Para ela, o dia 12 de junho foi difícil, mas ela tem esperanças de comemorar o Dia dos Namorados acompanhada nos próximos anos. Outro desejo é poder passar os festejos natalinos de casal.

“Eu sinto falta de presentear nessas datas, porque a minha linguagem de amor é presentear. Eu adoro presentear, eu sempre lembro da pessoa nos mínimos detalhes, observo que a pessoa gosta e tal. Eu fico meio mal no dia. Também tenho vontade de passar o Natal na casa da sogra, aquela coisa toda”, explicou ela.

É preciso estancar a ferida que sangra há séculos

Muita gente exala preconceito sem nem perceber. Uns dizem que o crescimento do número de pessoas que se declaram LGBTQIAPN+ é culpa de uma ‘geração perdida’, outros falam que a luta por respeito é ‘mimimi’, mas não refletem em como isso sempre existiu e apenas houve um aumento da liberdade para se identificar e falar sobre o assunto nas últimas décadas.

Especialista em gênero e diversidade pela Universidade Federal da Bahia (UFBA), a intelectual e influenciadora Tainara Ferreira fez uma reflexão sobre como a diversidade sexual e de gênero foi apagada à força nos séculos passados.

“Sabemos que historicamente no Brasil, principalmente, o pensamento teológico invalidou esses sujeitos colocando eles como quem transgride as ordens divinas, então essa invisibilidade é parte de um núcleo teológico que tinha muita influência no período de construção da sociedade formal brasileira. Esses indivíduos estiveram à margem, suas identidades nunca foram reveladas publicamente naquele período”, argumentou.

A solidão da galera ‘colorida’ acabou se tornando um problema estrutural. Inclusive, pessoas da própria comunidade costumam buscar parceiros e relacionamentos que possam ser mais aceitos, deixando uma grande parte da sigla LGBTQIAPN+ de escanteio.
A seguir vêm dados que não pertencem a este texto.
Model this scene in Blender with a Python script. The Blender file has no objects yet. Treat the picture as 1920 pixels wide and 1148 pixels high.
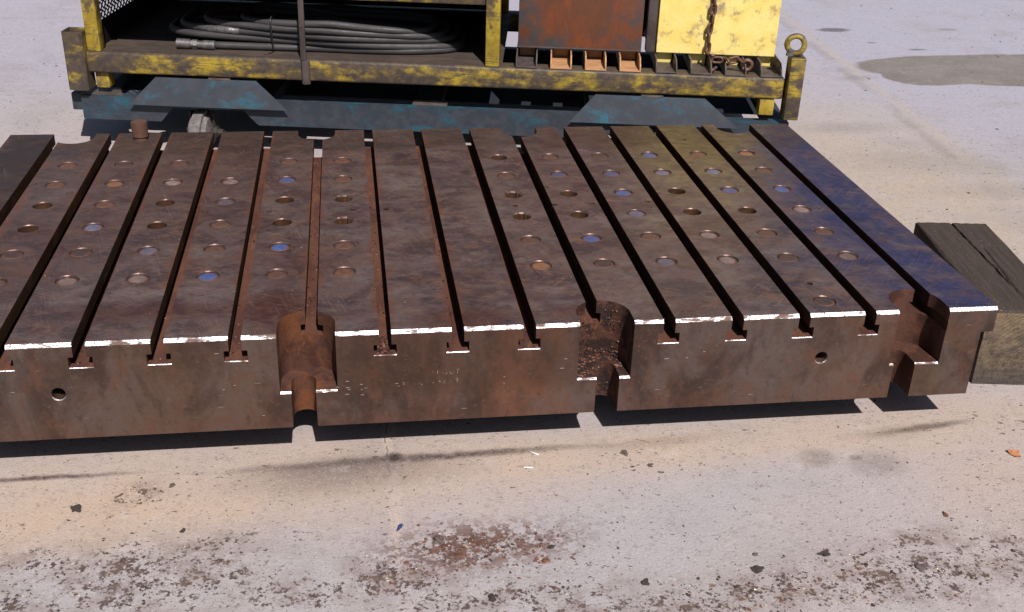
import bpy, bmesh, math, random
from mathutils import Vector, Matrix, noise as mnoise
PI = math.pi
scene = bpy.context.scene
C = scene.collection

# ------------------------------------------------------------------ camera
cam_d = bpy.data.cameras.new('camera')
cam = bpy.data.objects.new('camera', cam_d); C.objects.link(cam)
RR = Vector((0.9897253, -0.1397469, 0.0302430)); UU = Vector((0.0363593, 0.4505492, 0.8920109)); FF = Vector((0.1382817, 0.8817461, -0.4510011))
cam.matrix_world = Matrix(((RR.x, UU.x, -FF.x, 0.7396867), (RR.y, UU.y, -FF.y, -2.1553449), (RR.z, UU.z, -FF.z, 1.4800529), (0, 0, 0, 1)))
cam_d.sensor_width = 36; cam_d.lens = 39.2886; cam_d.clip_start = 0.05; cam_d.clip_end = 500
scene.camera = cam
# ------------------------------------------------------------------ light
SUN_EL = math.radians(50); SUN_AZ = math.radians(172)      # azimuth clockwise from +Y
world = bpy.data.worlds.new("World"); scene.world = world; world.use_nodes = True
wn = world.node_tree.nodes; wl = world.node_tree.links
sky = wn.new('ShaderNodeTexSky'); sky.sky_type = 'NISHITA'; sky.sun_disc = False
sky.sun_elevation = SUN_EL; sky.sun_rotation = SUN_AZ; sky.air_density = 1.0; sky.dust_density = 1.2
wn['Background'].inputs['Strength'].default_value = 0.05
wl.new(sky.outputs['Color'], wn['Background'].inputs['Color'])
sd = bpy.data.lights.new('sun', 'SUN'); sd.energy = 5.0; sd.angle = math.radians(0.53); sd.color = (1.0, 0.955, 0.90)
sun = bpy.data.objects.new('sun', sd); C.objects.link(sun)
sv = Vector((math.sin(SUN_AZ) * math.cos(SUN_EL), math.cos(SUN_AZ) * math.cos(SUN_EL), math.sin(SUN_EL)))
sun.rotation_euler = sv.to_track_quat('Z', 'Y').to_euler(); sun.location = (1, -3, 5)
scene.view_settings.view_transform = 'Standard'; scene.view_settings.look = 'None'
scene.view_settings.gamma = 1; scene.view_settings.use_curve_mapping = False
scene.view_settings.exposure = 0.24
scene.cycles.diffuse_bounces = 2

# ------------------------------------------------------------------ helpers
P = 0.16            # slot pitch in metres
ZTOP = 0.3268       # top face of the plate above the ground
def srgb(r, g, b, k=1.0):
    f = lambda c: ((c / 255) / 12.92 if c / 255 <= .04045 else ((c / 255 + .055) / 1.055) ** 2.4) * k
    return (f(r), f(g), f(b), 1)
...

Para algumas letrinhas, há aplicativos de encontros, relações assumidas e troca de presentes no dia 12. Para outras, o famoso ‘IFood amarelo’, sexo no sigilo e, no máximo, um convite duvidoso no dia 13. No geral, quanto mais diferente, mais objetificado.

As discussões sobre o tema e a troca de experiências ajudam a mudar esses números e aliviam a dor de quem se sente nesse lugar de vazio e solidão. Porém, ainda há muito a ser feito, começando pelo fortalecimento da saúde mental.

“A gente precisa reconstruir a psique desses sujeitos que mesmo hoje possuem liberdade de expressar a sua identidade sexual. Não digo que homofobia não existe, transfobia não existe, não é isso que eu quero dizer, mas quando eles obtêm essa liberdade, será que eles estão bem por dentro depois de tanta violência que sofreram?”, provocou Tainara.

Mas a inclusão da comunidade LGBTQIAPN+ não pode ficar apenas como um dever interno. O respeito das pessoas que não fazem parte da sigla é essencial para que os ciclos de preconceitos sejam quebrados e as pessoas possam exercer o direito de serem elas mesmas.